Thursday, September 10, 2009

Newest season of "The Amazing Race" features competitor with Asperger's

From The AP:

LOS ANGELES — One team will have a leg up on the competition in the upcoming season of "The Amazing Race."

Two of the Harlem Globetrotters are among the 12 teams starring in the 15th edition of the CBS reality show, which premieres Sept. 27. Nathaniel "The Big Easy" Lofton, 28, from New Orleans, and Herbert "Flight Time" Lang, 32, from Brinkley, Ark., believe their experience will help them dominate this season's course, which spans eight countries in 21 days.

"I've been to about 65 countries around the world," said Lang. "I definitely think that gives us a little bit of an advantage when we're traveling to different countries, as far as knowing how to interact with different cultures, managing our money and communicating with taxi drivers and whoever else we need to help us get from Point A to Point B."

Justin Kanew, 30, (pictured right) and Zev Glassenberg, 26, (pictured left) best friends from Los Angeles who met while working as camp counselors at Camp Greylock in Becket, Mass., are more excited about the journey than the possibility of winning the show's $1 million grand prize. Glassenberg has Asperger's syndrome, a milder form of autism.

"I don't think the fact that I have Asperger's will hinder me," Glassenberg said. "I do tend to think outside of the box, so it might help us. It'll be weird going into these social situations around the world. I might not take it all in right away, but I know I'm racing, so I'll probably get past it really fast."

Other teams include Maria Ho, 26, and Tiffany Michelle, 25, who are professional poker players.

"It's obviously different from competition at the poker table," said Ho, who came in 11th place at this year's World Series of Poker in Las Vegas. "It's outdoorsy. This is physical and mental, but we will definitely be applying whatever skills we have as gamers to this competition and push ourselves in different ways that we're not used to doing."

Among the teams who are romantically linked: a feisty engaged couple from Boston; grade-school sweethearts from San Diego; a dating couple from San Francisco who met online; married yoga instructors from Encino, Calif.; dating aspiring country singers; and a former Miss America and her husband.

"They are now suddenly putting their relationship under a microscope," said host Phil Keoghan. "I personally wouldn't want to do that, but teams do, and audiences love to watch it, and there are a number of teams on this season that are coming to the race to test their relationship, and it sounds like some of them might get quite testy in the process."
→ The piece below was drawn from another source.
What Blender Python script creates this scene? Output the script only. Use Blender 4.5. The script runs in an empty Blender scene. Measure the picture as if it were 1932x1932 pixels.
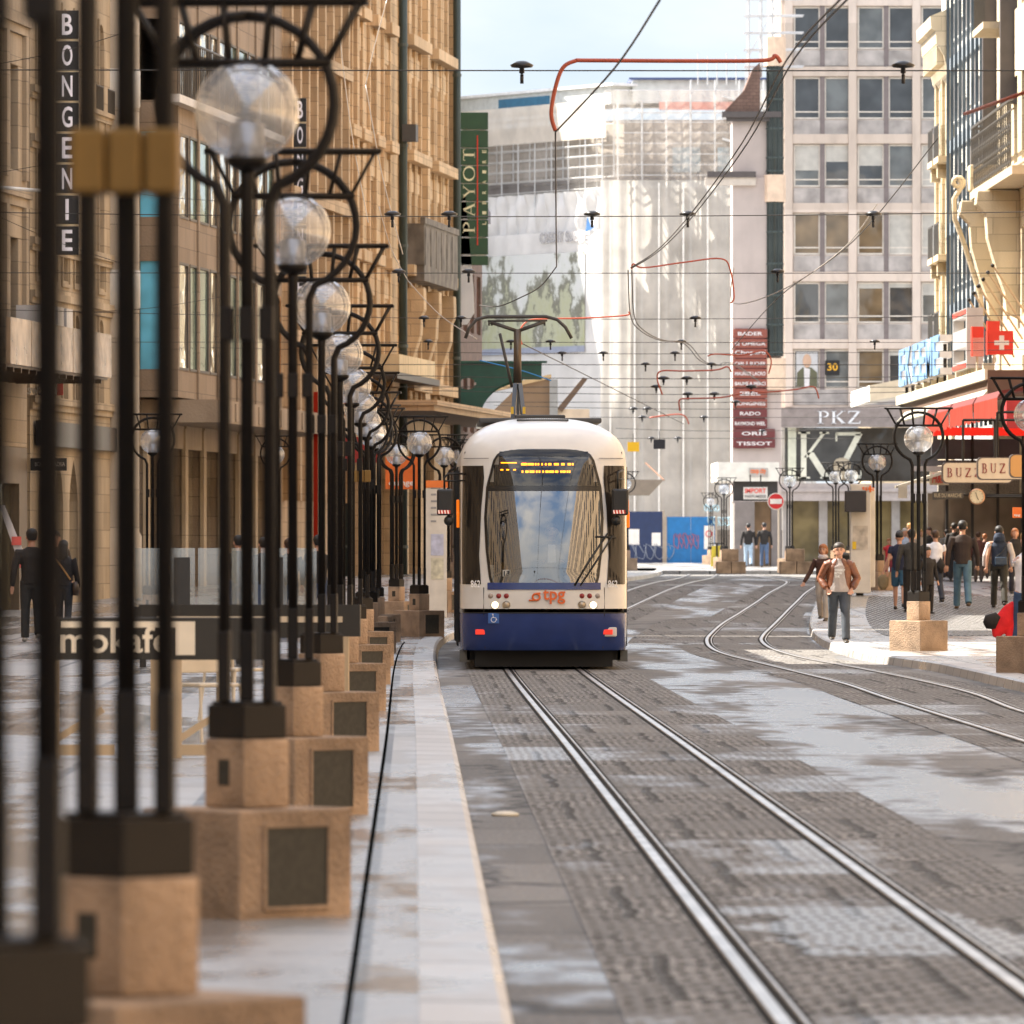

For the first time, one team will be booted at the start of the trek, and racers will have to tackle the Switchback, a new twist that sends teams back to one of the series' most challenging "roadblocks." Executive producer Bertram van Munster said the racers will set off from the Los Angeles River, then first head to Tokyo to complete several zany tasks.

"Have you ever seen Japanese tourists following a tour guide with a little flag?" said van Munster. "Well, our contestants are going to be the tour leaders. Each team is going to have to run a group of 20 tourists through the center of Tokyo as fast as they can. Whoever brings their entire tour group to the Pit Stop first will be the number one team."